While the “when” is uncertain, there’s a bit more clarity about the “where.” San Diego and Phoenix were mentioned once again Tuesday as potential MLS markets (Sacramento’s hopes may have disappeared when investor Ron Burkle pulled out in February), but Vegas has its potential owners in place and apparently has made progress on the stadium front as well.

Las Vegas's Allegiant Stadium

“We hope to be able to have some great news as it relates to our facility plans in Las Vegas,” Garber revealed, adding that it could be “a soccer stadium that looks like a mini version of the Allegiant [Stadium]. … I can’t really comment on what our stadium plans are at this point because they’re still fluid. But hopefully some time in the next couple months we’ll have more to talk about.”

An October report in the Review-Journal suggested that a 110-acre site located a couple miles south of the Strip is the target.

Las Vegas anchors the country’s 29th most populous metro area but it’s just the 40th largest media market, well behind Phoenix (11th), Sacramento (20th) and San Diego (27th). Nevertheless, its reputation as a pro sports city has surged thanks to the successful 2017 launch of the NHL’s Golden Knights, the construction of Allegiant and then the arrival of the NFL’s Raiders last year. The WNBA’s Aces, USL Championship’s Lights and the AAA affiliate of the Oakland A’s, the Aviators, also call the city home. The A’s have been exploring moving from Oakland to Vegas.

“I am just blown away by what’s going on in Las Vegas, and I’ve been in the sports business for a really long time. I didn’t see it coming,” Garber said, adding that the late Lamar Hunt, an MLS founder, was speaking about the league to former mayor Oscar Goodman, the husband of current mayor Carolyn Goodman, back in the mid-1990s.

“We had a number of different goes at looking at Vegas for 5-8 years. This is the approach that we feel the most confident in,” Garber said. “We’re very bullish about the market and we’ll continue to plow forward.”

The commissioner reiterated Tuesday that the league has no plans in place to expand beyond 30 teams. But that doesn’t mean it’ll never happen, he added. New investors and new stadium commitments will always be persuasive.

“Life’s a long time. I don’t know what professional soccer is going to look like 10 years from now or 20 years from now,” he said. “In professional soccer, with all the things that are going on, I’m not quite sure that 30 teams is the ultimate end goal for Major League Soccer. Now that being said, nobody should take away that we have any plans to go to [32] teams. But I think, as our country and Canada continues to evolve and develop—this could happen many, many years in the future—there’s no reason to think that there wouldn’t be more teams that potentially could be part of Major League Soccer in the years, years, years ahead.”

MLS commissioner Don Garber

In other MLS news…

— Garber said the league expects to announce its new package of media rights deals, which will take effect in 2023, during the first quarter of ’22.

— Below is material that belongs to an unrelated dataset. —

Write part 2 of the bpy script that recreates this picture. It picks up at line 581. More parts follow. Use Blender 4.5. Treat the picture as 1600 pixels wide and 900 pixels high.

— Real Salt Lake, which enjoyed a surprising run to last weekend’s Western Conference final, is still without an owner. The club has been run by former RSL and Utah Jazz executive John Kimball on the league’s behalf since last fall. Garber acknowledged Tuesday that time was running out to meet the goal of selling the team before 2022.

“We continue to be engaged with, in discussions with, potential owners,” he said. “I’m hopeful that we’ll be able to get something closed. We had a timetable to get that done by the end of the year. We’ll see if that’s still achievable. It’s only a couple weeks away. If not, I’m hopeful we’ll get something done soon.

“There are multiple folks interested in RSL,” Garber claimed. “It’s a complicated situation for all the reasons that everybody knows. But there’s no question that the level of interest in investing in Major League Soccer is at an all time high.”

— Add Garber to the list of soccer executives who oppose FIFA’s interest in staging a World Cup every two years. Following the World Leagues Forum’s statement last week asking FIFA to “unequivocally abandon” the proposal, Garber, who’s the organization’s vice chairman, said a biennial World Cup, “dilutes what I think is the best sports event in the world.”

He added, “The impact that it has on our players, on our clubs, on our leagues, is something that we think would not be worth what it would take to, in some people’s view, grow the popularity of the sport. … I see the merit in what FIFA is trying to do, which is ultimately to generate a lot of revenue and distribute that revenue to those countries that are developing. I think there are many others ways to achieve that without having to go at it with a World Cup every two years.”

— New England Revolution captain Carles Gil won the Landon Donovan MVP award by a wide margin in voting by fellow players, club executives and media. The 29-year-old Valencia product easily outpolled Nashville SC’s Hany Mukhtar thanks to a four-goal, 18-assist campaign that powered the Revs to the Supporters’ Shield and MLS’s single-season points record. Gil, the second straight Spanish playmaker to win MVP (Toronto FC’s Alejandro Pozuelo claimed it last year), already had earned the 2021 Comeback Player of the Year award and a spot in the Best XI.

— The league unveiled a revised diversity hiring policy that requires teams to include at least two non-white candidates, one of whom must be Black, in the pool of finalists for any open sporting position. All finalists must receive "an equal interview process and comparable interview experience," according to the league. The reporting of job openings and finalists will be standardized, and fines will start at $50,000 for the first offense, rise to $100,000 for the second offense and surpass $100,000 thereafter.

MLS said it "intends to focus next on creating a policy that applies to front-office positions at the league office and member clubs."